(begin)
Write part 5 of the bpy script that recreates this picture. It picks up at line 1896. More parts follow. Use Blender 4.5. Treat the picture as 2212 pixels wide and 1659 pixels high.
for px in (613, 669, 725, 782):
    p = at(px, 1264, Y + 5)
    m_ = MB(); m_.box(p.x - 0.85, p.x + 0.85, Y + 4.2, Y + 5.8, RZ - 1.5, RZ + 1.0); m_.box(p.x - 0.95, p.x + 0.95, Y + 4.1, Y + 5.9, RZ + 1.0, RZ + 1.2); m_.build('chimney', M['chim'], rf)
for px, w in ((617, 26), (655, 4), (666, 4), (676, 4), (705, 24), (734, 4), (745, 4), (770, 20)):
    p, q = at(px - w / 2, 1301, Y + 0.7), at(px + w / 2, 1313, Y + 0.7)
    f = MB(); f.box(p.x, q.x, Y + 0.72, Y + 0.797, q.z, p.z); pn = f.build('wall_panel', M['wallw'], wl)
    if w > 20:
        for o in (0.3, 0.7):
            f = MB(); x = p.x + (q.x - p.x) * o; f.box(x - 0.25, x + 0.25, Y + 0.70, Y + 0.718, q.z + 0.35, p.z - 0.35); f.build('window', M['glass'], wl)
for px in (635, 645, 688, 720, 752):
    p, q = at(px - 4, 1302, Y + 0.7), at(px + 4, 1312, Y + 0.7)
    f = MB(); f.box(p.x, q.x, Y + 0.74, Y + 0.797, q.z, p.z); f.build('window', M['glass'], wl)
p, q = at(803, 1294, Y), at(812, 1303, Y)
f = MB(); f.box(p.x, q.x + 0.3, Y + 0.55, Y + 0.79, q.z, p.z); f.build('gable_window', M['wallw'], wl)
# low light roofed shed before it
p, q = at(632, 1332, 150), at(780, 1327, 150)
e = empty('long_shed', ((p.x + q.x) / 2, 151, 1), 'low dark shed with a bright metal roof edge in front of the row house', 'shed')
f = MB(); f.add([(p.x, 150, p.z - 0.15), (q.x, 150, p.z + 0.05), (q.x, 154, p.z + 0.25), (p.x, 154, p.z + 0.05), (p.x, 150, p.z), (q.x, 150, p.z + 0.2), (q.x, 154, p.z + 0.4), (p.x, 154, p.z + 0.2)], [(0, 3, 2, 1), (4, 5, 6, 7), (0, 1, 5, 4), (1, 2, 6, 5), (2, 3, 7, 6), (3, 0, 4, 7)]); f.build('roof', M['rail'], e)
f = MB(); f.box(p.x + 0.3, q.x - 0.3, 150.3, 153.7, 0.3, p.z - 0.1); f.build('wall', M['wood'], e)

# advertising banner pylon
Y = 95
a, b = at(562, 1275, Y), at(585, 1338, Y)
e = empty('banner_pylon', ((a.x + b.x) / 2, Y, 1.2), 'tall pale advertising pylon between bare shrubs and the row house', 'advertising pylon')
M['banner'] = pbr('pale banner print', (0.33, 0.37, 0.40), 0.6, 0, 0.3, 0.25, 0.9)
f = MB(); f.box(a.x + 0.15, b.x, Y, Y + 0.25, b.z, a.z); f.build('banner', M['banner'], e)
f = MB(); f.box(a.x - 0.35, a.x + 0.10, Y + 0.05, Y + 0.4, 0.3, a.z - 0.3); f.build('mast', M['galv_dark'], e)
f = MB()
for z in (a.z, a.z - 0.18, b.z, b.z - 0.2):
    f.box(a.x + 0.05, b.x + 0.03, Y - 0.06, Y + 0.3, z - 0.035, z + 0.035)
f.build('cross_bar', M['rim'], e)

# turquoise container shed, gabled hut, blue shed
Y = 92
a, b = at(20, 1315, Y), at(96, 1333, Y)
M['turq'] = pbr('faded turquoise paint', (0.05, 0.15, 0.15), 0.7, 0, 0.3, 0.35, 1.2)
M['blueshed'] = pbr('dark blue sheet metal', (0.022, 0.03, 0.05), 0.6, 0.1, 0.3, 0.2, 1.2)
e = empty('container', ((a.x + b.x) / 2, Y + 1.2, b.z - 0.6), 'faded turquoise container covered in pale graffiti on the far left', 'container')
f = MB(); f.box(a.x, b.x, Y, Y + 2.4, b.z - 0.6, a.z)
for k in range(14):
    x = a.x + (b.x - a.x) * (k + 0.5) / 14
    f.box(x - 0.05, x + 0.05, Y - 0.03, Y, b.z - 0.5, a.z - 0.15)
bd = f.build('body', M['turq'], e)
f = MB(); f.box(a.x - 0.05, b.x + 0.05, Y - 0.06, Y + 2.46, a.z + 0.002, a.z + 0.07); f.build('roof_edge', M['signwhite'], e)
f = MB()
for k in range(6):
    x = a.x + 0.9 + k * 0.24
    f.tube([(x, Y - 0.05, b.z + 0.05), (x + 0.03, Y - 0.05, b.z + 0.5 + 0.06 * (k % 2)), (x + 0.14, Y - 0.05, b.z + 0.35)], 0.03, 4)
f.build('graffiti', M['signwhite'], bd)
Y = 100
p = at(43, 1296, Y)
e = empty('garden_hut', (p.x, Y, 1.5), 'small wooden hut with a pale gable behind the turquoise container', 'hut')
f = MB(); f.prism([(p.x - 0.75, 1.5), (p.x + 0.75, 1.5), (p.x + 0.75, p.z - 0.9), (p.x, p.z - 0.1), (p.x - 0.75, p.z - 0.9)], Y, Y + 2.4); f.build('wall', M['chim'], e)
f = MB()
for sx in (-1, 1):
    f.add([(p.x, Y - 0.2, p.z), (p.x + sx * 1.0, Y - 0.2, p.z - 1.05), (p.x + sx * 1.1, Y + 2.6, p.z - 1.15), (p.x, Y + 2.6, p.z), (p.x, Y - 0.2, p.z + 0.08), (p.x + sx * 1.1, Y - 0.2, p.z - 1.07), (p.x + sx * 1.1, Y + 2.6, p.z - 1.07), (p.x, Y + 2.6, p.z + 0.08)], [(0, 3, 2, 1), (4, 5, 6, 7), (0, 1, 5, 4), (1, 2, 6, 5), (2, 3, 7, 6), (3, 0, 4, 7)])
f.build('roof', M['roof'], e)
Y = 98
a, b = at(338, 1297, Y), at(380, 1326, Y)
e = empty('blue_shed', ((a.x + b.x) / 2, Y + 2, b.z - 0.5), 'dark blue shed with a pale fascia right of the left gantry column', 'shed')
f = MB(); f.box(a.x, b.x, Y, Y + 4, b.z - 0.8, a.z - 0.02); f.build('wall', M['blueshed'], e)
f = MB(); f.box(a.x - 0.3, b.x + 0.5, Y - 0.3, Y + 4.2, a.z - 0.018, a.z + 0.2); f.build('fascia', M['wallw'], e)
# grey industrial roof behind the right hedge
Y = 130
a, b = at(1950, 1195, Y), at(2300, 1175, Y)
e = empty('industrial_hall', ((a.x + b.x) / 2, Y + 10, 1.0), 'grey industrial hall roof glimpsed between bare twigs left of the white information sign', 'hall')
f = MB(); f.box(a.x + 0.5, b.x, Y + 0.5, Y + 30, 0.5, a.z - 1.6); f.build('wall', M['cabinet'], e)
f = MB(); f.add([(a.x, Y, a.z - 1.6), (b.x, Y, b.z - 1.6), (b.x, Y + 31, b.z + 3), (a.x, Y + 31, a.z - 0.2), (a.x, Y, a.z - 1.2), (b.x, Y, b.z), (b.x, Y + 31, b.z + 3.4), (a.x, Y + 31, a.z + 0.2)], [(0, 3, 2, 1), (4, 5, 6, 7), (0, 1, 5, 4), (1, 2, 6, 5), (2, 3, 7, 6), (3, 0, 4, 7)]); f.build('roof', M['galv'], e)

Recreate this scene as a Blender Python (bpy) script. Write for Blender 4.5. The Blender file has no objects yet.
(end)
GIVEN INSTRUCTION: Your task is to retype all the records above with nothing left out.

TASK SOLUTION:
Write part 5 of the bpy script that recreates this picture. It picks up at line 1896. More parts follow. Use Blender 4.5. Treat the picture as 2212 pixels wide and 1659 pixels high.
for px in (613, 669, 725, 782):
    p = at(px, 1264, Y + 5)
    m_ = MB(); m_.box(p.x - 0.85, p.x + 0.85, Y + 4.2, Y + 5.8, RZ - 1.5, RZ + 1.0); m_.box(p.x - 0.95, p.x + 0.95, Y + 4.1, Y + 5.9, RZ + 1.0, RZ + 1.2); m_.build('chimney', M['chim'], rf)
for px, w in ((617, 26), (655, 4), (666, 4), (676, 4), (705, 24), (734, 4), (745, 4), (770, 20)):
    p, q = at(px - w / 2, 1301, Y + 0.7), at(px + w / 2, 1313, Y + 0.7)
    f = MB(); f.box(p.x, q.x, Y + 0.72, Y + 0.797, q.z, p.z); pn = f.build('wall_panel', M['wallw'], wl)
    if w > 20:
        for o in (0.3, 0.7):
            f = MB(); x = p.x + (q.x - p.x) * o; f.box(x - 0.25, x + 0.25, Y + 0.70, Y + 0.718, q.z + 0.35, p.z - 0.35); f.build('window', M['glass'], wl)
for px in (635, 645, 688, 720, 752):
    p, q = at(px - 4, 1302, Y + 0.7), at(px + 4, 1312, Y + 0.7)
    f = MB(); f.box(p.x, q.x, Y + 0.74, Y + 0.797, q.z, p.z); f.build('window', M['glass'], wl)
p, q = at(803, 1294, Y), at(812, 1303, Y)
f = MB(); f.box(p.x, q.x + 0.3, Y + 0.55, Y + 0.79, q.z, p.z); f.build('gable_window', M['wallw'], wl)
# low light roofed shed before it
p, q = at(632, 1332, 150), at(780, 1327, 150)
e = empty('long_shed', ((p.x + q.x) / 2, 151, 1), 'low dark shed with a bright metal roof edge in front of the row house', 'shed')
f = MB(); f.add([(p.x, 150, p.z - 0.15), (q.x, 150, p.z + 0.05), (q.x, 154, p.z + 0.25), (p.x, 154, p.z + 0.05), (p.x, 150, p.z), (q.x, 150, p.z + 0.2), (q.x, 154, p.z + 0.4), (p.x, 154, p.z + 0.2)], [(0, 3, 2, 1), (4, 5, 6, 7), (0, 1, 5, 4), (1, 2, 6, 5), (2, 3, 7, 6), (3, 0, 4, 7)]); f.build('roof', M['rail'], e)
f = MB(); f.box(p.x + 0.3, q.x - 0.3, 150.3, 153.7, 0.3, p.z - 0.1); f.build('wall', M['wood'], e)

# advertising banner pylon
Y = 95
a, b = at(562, 1275, Y), at(585, 1338, Y)
e = empty('banner_pylon', ((a.x + b.x) / 2, Y, 1.2), 'tall pale advertising pylon between bare shrubs and the row house', 'advertising pylon')
M['banner'] = pbr('pale banner print', (0.33, 0.37, 0.40), 0.6, 0, 0.3, 0.25, 0.9)
f = MB(); f.box(a.x + 0.15, b.x, Y, Y + 0.25, b.z, a.z); f.build('banner', M['banner'], e)
f = MB(); f.box(a.x - 0.35, a.x + 0.10, Y + 0.05, Y + 0.4, 0.3, a.z - 0.3); f.build('mast', M['galv_dark'], e)
f = MB()
for z in (a.z, a.z - 0.18, b.z, b.z - 0.2):
    f.box(a.x + 0.05, b.x + 0.03, Y - 0.06, Y + 0.3, z - 0.035, z + 0.035)
f.build('cross_bar', M['rim'], e)

# turquoise container shed, gabled hut, blue shed
Y = 92
a, b = at(20, 1315, Y), at(96, 1333, Y)
M['turq'] = pbr('faded turquoise paint', (0.05, 0.15, 0.15), 0.7, 0, 0.3, 0.35, 1.2)
M['blueshed'] = pbr('dark blue sheet metal', (0.022, 0.03, 0.05), 0.6, 0.1, 0.3, 0.2, 1.2)
e = empty('container', ((a.x + b.x) / 2, Y + 1.2, b.z - 0.6), 'faded turquoise container covered in pale graffiti on the far left', 'container')
f = MB(); f.box(a.x, b.x, Y, Y + 2.4, b.z - 0.6, a.z)
for k in range(14):
    x = a.x + (b.x - a.x) * (k + 0.5) / 14
    f.box(x - 0.05, x + 0.05, Y - 0.03, Y, b.z - 0.5, a.z - 0.15)
bd = f.build('body', M['turq'], e)
f = MB(); f.box(a.x - 0.05, b.x + 0.05, Y - 0.06, Y + 2.46, a.z + 0.002, a.z + 0.07); f.build('roof_edge', M['signwhite'], e)
f = MB()
for k in range(6):
    x = a.x + 0.9 + k * 0.24
    f.tube([(x, Y - 0.05, b.z + 0.05), (x + 0.03, Y - 0.05, b.z + 0.5 + 0.06 * (k % 2)), (x + 0.14, Y - 0.05, b.z + 0.35)], 0.03, 4)
f.build('graffiti', M['signwhite'], bd)
Y = 100
p = at(43, 1296, Y)
e = empty('garden_hut', (p.x, Y, 1.5), 'small wooden hut with a pale gable behind the turquoise container', 'hut')
f = MB(); f.prism([(p.x - 0.75, 1.5), (p.x + 0.75, 1.5), (p.x + 0.75, p.z - 0.9), (p.x, p.z - 0.1), (p.x - 0.75, p.z - 0.9)], Y, Y + 2.4); f.build('wall', M['chim'], e)
f = MB()
for sx in (-1, 1):
    f.add([(p.x, Y - 0.2, p.z), (p.x + sx * 1.0, Y - 0.2, p.z - 1.05), (p.x + sx * 1.1, Y + 2.6, p.z - 1.15), (p.x, Y + 2.6, p.z), (p.x, Y - 0.2, p.z + 0.08), (p.x + sx * 1.1, Y - 0.2, p.z - 1.07), (p.x + sx * 1.1, Y + 2.6, p.z - 1.07), (p.x, Y + 2.6, p.z + 0.08)], [(0, 3, 2, 1), (4, 5, 6, 7), (0, 1, 5, 4), (1, 2, 6, 5), (2, 3, 7, 6), (3, 0, 4, 7)])
f.build('roof', M['roof'], e)
Y = 98
a, b = at(338, 1297, Y), at(380, 1326, Y)
e = empty('blue_shed', ((a.x + b.x) / 2, Y + 2, b.z - 0.5), 'dark blue shed with a pale fascia right of the left gantry column', 'shed')
f = MB(); f.box(a.x, b.x, Y, Y + 4, b.z - 0.8, a.z - 0.02); f.build('wall', M['blueshed'], e)
f = MB(); f.box(a.x - 0.3, b.x + 0.5, Y - 0.3, Y + 4.2, a.z - 0.018, a.z + 0.2); f.build('fascia', M['wallw'], e)
# grey industrial roof behind the right hedge
Y = 130
a, b = at(1950, 1195, Y), at(2300, 1175, Y)
e = empty('industrial_hall', ((a.x + b.x) / 2, Y + 10, 1.0), 'grey industrial hall roof glimpsed between bare twigs left of the white information sign', 'hall')
f = MB(); f.box(a.x + 0.5, b.x, Y + 0.5, Y + 30, 0.5, a.z - 1.6); f.build('wall', M['cabinet'], e)
f = MB(); f.add([(a.x, Y, a.z - 1.6), (b.x, Y, b.z - 1.6), (b.x, Y + 31, b.z + 3), (a.x, Y + 31, a.z - 0.2), (a.x, Y, a.z - 1.2), (b.x, Y, b.z), (b.x, Y + 31, b.z + 3.4), (a.x, Y + 31, a.z + 0.2)], [(0, 3, 2, 1), (4, 5, 6, 7), (0, 1, 5, 4), (1, 2, 6, 5), (2, 3, 7, 6), (3, 0, 4, 7)]); f.build('roof', M['galv'], e)

Recreate this scene as a Blender Python (bpy) script. Write for Blender 4.5. The Blender file has no objects yet.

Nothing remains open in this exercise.